Harcèlement de rue: le prisme de l’âge

Le billet de Béné – Juillet 2022

Je viens de me rendre compte d’une chose aussi libératrice que glaçante : il est devenu plus rare qu’on me siffle, me complinsulte (complinsulter : verbe, contraction entre le compliment et l’insulte, ex : « jolie pétasse ») ou m’assaille d’autres cris et regards mi-féroces mi-affamés sur les trottoirs que je parcours ou dans les bus que je fréquente. Au vu des témoignages et de mes propres observations urbaines, je ne crois malheureusement pas que nos chers harceleurs de rue se soient convertis au féminisme. Loin de là: si j’ai    – un peu plus – la paix, c’est parce que je suis devenue « trop vieille ».

C’est vers 12 ans que les ennuis ont commencé pour moi. Je me souviens encore de la première fois ou un homme m’a regardée et abordée comme une femme, alors que je n’avais même pas encore eu l’occasion de me considérer comme telle moi-même. A partir de là, les choses ont été croissantes, connaissant une apothéose entre mes 14 et mes 17 ans, avant d’aller decrescendo une fois que la majorité s’est peu à peu devinée sur les traits de mon visage.  Entendons-nous : il arrive encore que quelques-uns tentent de m’intimider, de me dévisager goulument ou de m’attraper les hanches au passage. La rue n’est pas magiquement devenue un terrain sécurisant pour moi une fois les 25 ans passés. J’y suis toujours une proie, j’y suis toujours épiée, déshabillée du regard, suivie. Je crois que, malheureusement, à l’heure actuelle, aucune femme ne peut se targuer d’une paix royale lors de ses apparitions dans les lieux publics, et ça, jusqu’à sa mort. Mais… nous avons un peu plus la paix qu’à nos 14 ans. C’est en tout cas mon expérience, et celle des amies à qui j’en ai parlé.

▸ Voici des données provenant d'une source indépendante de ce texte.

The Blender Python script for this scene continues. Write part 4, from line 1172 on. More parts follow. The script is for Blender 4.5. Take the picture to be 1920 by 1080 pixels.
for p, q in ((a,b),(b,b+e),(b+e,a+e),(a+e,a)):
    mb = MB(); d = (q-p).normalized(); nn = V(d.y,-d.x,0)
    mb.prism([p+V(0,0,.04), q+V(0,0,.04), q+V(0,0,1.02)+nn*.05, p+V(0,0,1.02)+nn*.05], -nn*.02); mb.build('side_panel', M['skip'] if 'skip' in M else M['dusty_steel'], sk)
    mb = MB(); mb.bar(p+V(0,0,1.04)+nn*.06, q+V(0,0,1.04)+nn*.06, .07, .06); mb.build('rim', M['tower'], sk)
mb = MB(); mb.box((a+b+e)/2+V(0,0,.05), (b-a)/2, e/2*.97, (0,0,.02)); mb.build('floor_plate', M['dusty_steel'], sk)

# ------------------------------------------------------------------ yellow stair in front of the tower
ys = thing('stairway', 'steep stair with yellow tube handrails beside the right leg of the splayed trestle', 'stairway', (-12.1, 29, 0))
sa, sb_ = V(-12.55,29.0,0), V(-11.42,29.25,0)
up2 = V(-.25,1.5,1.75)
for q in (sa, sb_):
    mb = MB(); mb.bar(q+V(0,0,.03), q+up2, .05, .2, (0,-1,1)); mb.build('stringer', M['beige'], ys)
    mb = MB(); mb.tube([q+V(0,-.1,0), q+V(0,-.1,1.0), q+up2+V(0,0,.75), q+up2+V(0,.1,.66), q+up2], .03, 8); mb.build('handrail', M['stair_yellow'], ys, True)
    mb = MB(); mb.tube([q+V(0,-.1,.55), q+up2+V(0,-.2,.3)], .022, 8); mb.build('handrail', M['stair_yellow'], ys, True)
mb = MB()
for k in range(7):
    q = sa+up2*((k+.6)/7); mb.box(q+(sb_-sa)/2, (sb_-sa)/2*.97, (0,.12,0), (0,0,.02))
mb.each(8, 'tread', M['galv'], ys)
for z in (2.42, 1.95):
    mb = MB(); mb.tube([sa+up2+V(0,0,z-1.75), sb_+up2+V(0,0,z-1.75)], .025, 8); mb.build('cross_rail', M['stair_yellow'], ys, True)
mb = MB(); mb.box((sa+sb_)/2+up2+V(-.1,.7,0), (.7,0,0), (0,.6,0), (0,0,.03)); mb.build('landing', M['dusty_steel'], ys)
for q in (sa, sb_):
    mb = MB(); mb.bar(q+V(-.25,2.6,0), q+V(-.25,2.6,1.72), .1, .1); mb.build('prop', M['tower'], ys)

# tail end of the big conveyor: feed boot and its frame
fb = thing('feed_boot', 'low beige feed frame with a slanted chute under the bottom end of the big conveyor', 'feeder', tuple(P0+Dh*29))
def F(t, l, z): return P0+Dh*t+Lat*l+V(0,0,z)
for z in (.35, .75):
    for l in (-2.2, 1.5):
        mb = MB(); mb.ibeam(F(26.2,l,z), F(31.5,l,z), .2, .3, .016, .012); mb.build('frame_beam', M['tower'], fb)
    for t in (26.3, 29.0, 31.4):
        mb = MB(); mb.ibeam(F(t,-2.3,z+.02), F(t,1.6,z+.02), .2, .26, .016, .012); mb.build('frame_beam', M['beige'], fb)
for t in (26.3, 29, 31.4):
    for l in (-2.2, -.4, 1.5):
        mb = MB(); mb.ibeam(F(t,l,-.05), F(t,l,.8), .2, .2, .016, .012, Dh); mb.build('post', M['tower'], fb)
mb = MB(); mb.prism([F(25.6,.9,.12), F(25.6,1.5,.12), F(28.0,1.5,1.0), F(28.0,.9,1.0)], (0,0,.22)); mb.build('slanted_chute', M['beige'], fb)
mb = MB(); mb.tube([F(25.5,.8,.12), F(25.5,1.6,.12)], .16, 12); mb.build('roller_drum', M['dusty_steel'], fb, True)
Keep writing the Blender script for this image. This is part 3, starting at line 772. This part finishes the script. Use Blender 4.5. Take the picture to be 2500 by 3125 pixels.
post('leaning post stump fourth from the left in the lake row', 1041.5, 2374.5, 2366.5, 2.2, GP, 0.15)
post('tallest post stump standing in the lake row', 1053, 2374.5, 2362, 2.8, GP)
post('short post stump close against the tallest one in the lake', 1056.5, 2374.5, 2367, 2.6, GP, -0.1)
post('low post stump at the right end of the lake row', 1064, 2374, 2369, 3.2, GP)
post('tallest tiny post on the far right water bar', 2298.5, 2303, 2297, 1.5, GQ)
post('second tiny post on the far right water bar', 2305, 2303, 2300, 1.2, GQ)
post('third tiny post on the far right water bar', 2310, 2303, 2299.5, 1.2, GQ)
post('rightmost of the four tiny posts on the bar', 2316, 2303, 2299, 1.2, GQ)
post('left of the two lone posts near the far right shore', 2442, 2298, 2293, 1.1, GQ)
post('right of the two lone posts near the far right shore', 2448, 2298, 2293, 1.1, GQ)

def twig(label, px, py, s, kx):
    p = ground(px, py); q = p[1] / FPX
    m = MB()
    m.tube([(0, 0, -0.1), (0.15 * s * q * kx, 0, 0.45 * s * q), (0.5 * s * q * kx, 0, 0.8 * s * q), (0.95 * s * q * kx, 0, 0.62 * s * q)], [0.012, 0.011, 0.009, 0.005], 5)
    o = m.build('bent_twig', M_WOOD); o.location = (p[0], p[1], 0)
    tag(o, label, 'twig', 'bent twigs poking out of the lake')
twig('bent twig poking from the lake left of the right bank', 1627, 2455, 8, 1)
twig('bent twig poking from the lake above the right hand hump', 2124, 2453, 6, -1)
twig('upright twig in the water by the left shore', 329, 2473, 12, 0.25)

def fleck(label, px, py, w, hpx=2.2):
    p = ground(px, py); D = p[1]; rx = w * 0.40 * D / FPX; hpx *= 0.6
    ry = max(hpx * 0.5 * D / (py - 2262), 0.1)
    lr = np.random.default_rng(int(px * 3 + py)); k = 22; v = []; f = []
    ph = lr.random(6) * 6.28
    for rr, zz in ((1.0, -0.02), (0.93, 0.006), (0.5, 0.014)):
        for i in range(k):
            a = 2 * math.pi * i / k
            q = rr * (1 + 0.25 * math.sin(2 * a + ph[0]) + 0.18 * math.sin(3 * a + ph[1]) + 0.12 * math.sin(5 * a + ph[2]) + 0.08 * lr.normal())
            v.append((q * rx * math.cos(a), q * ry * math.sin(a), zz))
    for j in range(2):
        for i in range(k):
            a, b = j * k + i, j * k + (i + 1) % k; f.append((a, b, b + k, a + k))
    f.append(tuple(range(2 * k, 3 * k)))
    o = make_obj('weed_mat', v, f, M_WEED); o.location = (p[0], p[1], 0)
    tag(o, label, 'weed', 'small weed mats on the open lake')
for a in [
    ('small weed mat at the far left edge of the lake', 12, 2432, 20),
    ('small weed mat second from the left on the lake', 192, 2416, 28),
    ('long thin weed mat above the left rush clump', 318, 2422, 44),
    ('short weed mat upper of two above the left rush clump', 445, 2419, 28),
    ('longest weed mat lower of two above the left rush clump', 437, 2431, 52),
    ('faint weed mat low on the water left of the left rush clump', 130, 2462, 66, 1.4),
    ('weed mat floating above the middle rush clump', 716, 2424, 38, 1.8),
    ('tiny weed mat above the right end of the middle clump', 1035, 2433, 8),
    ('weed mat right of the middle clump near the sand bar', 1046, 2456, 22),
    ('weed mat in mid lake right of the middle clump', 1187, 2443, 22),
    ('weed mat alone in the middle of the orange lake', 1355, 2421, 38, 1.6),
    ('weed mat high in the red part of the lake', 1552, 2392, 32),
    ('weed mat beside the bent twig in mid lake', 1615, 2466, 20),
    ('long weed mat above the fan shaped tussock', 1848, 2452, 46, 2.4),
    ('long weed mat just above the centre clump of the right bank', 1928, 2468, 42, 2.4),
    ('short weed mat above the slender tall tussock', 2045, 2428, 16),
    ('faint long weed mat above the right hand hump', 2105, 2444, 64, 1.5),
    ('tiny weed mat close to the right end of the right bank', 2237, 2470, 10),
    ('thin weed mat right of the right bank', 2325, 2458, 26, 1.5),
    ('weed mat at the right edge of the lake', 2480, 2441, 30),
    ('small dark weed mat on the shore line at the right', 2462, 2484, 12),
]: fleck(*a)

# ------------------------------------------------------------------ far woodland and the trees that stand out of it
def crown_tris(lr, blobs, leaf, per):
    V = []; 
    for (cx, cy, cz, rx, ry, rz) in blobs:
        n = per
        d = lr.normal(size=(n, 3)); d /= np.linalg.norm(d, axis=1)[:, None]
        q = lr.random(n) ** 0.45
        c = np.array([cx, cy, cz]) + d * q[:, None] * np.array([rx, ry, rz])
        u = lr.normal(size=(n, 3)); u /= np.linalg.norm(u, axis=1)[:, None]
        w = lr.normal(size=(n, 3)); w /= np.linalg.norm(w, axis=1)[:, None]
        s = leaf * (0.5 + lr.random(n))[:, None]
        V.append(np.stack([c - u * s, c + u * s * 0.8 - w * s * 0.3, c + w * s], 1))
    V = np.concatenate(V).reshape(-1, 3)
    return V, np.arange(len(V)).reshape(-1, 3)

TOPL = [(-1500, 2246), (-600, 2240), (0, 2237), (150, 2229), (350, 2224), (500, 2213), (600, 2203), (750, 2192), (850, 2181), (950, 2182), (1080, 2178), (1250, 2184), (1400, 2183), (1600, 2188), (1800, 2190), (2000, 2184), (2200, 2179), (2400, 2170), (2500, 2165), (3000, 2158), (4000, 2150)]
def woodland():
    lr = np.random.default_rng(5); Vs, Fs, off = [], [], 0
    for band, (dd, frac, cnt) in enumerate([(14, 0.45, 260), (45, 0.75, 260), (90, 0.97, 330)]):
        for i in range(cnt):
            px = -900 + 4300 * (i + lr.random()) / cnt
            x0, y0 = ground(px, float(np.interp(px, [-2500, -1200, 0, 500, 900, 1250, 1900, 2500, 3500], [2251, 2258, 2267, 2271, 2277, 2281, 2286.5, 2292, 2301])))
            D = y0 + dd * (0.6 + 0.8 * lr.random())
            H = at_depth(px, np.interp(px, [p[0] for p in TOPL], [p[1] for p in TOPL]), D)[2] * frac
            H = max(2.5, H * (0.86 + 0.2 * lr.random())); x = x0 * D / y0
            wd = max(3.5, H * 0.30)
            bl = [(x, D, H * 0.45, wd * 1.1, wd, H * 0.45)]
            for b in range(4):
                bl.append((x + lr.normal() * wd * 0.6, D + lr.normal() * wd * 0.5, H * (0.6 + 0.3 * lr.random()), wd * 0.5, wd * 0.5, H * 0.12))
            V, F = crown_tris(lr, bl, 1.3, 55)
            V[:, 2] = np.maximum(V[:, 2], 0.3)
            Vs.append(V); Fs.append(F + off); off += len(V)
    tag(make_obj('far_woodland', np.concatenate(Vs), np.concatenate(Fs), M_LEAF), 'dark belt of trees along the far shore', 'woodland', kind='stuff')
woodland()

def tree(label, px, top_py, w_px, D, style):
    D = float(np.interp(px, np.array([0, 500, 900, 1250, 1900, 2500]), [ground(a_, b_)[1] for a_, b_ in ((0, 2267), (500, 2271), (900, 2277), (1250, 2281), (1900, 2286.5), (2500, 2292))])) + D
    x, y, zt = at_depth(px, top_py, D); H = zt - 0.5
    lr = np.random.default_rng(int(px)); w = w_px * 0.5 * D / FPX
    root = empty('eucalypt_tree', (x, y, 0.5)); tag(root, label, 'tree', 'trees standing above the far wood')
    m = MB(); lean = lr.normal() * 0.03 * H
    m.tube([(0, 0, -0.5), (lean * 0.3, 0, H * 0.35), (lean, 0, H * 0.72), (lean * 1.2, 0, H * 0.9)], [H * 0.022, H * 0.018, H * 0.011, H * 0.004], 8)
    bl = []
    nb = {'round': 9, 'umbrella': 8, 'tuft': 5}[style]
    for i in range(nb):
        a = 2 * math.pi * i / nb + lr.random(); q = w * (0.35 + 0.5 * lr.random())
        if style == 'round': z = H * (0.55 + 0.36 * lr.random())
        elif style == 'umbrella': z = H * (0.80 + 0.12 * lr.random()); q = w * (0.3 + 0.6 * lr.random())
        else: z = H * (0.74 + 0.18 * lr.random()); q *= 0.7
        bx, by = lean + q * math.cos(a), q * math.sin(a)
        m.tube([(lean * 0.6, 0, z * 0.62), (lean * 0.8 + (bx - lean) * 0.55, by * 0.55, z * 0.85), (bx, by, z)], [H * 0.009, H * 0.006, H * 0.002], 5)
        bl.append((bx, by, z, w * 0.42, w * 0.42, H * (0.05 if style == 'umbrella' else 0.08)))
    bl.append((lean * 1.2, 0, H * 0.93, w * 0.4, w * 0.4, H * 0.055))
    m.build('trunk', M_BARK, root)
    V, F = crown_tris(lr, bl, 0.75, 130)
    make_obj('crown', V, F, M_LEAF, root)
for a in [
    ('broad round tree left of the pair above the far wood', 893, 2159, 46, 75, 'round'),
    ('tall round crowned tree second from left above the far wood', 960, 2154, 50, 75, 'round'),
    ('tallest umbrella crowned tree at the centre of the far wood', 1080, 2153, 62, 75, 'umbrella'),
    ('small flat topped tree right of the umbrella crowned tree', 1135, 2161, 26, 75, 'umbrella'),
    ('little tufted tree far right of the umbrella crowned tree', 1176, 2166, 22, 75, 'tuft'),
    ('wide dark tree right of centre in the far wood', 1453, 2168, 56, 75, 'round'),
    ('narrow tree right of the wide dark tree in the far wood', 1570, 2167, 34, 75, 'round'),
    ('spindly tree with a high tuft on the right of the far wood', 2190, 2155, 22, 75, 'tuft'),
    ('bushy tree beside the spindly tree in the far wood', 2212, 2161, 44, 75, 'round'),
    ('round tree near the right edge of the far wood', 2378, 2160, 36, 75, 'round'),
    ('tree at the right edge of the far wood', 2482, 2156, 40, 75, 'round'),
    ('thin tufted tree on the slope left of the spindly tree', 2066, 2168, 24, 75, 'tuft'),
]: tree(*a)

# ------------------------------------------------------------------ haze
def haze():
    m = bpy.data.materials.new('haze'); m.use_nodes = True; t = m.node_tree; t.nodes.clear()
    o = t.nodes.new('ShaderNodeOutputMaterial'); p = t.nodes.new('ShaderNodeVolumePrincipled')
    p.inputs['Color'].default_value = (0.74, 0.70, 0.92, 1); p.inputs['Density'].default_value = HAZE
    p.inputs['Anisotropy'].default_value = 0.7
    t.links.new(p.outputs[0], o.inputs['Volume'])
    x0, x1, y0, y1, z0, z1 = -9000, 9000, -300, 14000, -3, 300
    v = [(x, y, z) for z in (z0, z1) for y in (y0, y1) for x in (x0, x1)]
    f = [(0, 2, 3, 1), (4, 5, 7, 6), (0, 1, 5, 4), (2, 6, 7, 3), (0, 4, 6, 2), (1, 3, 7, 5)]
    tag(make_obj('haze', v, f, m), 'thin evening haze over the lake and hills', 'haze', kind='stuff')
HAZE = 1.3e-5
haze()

L’appétit sexuel affiché des harceleurs de rue envers des gamines est évidemment un très gros problème. Et si il est vrai que l’écolière, la « teen » (adolescente) ou la «  barely legal » (à peine majeure) sont des catégories bien fournies dans le monde du porno, c’est pourtant la « MILF » et la « belle-mère »  qui y sont les plus recherchées [1], indiquant une attirance majoritaire pour les femmes mûres. L’un dans l’autre, ces « mots-clés » démontrent une forme de fétichisme collectif de la tranche d’âge qui me laisse perplexe, mais ce qui est clair, c’est que l’attirance et le désir semblent être bien plus variés à l’ombre d’un écran que ce qui s’affiche violemment et sans complexe dans la rue. Pourquoi ? J’en déduis qu’il est plus facile de s’en prendre à des jeunes filles qui n’ont simplement pas encore eu le temps de faire leurs armes face au machisme ambiant.

Ainsi, si le harcèlement se concentre sur les très jeunes adolescentes, ce n’est pas tellement parce que les femmes plus âgées sont moins désirées ou désirables… c’est parce qu’elles sont moins vulnérables. De ce fait, le harcèlement n’est clairement pas une question de séduction, de « drague de rue » et de désir incontrôlable, comme beaucoup voudraient encore nous l’expliquer, mais bien une question de domination.  Et surtout d’une domination qui soit, de préférence, facile.

 

 

[1] Elle Magazine, « Pornhub : et les mots clés pornos les plus recherchés sur le Netflix des fesses sont… », 2018.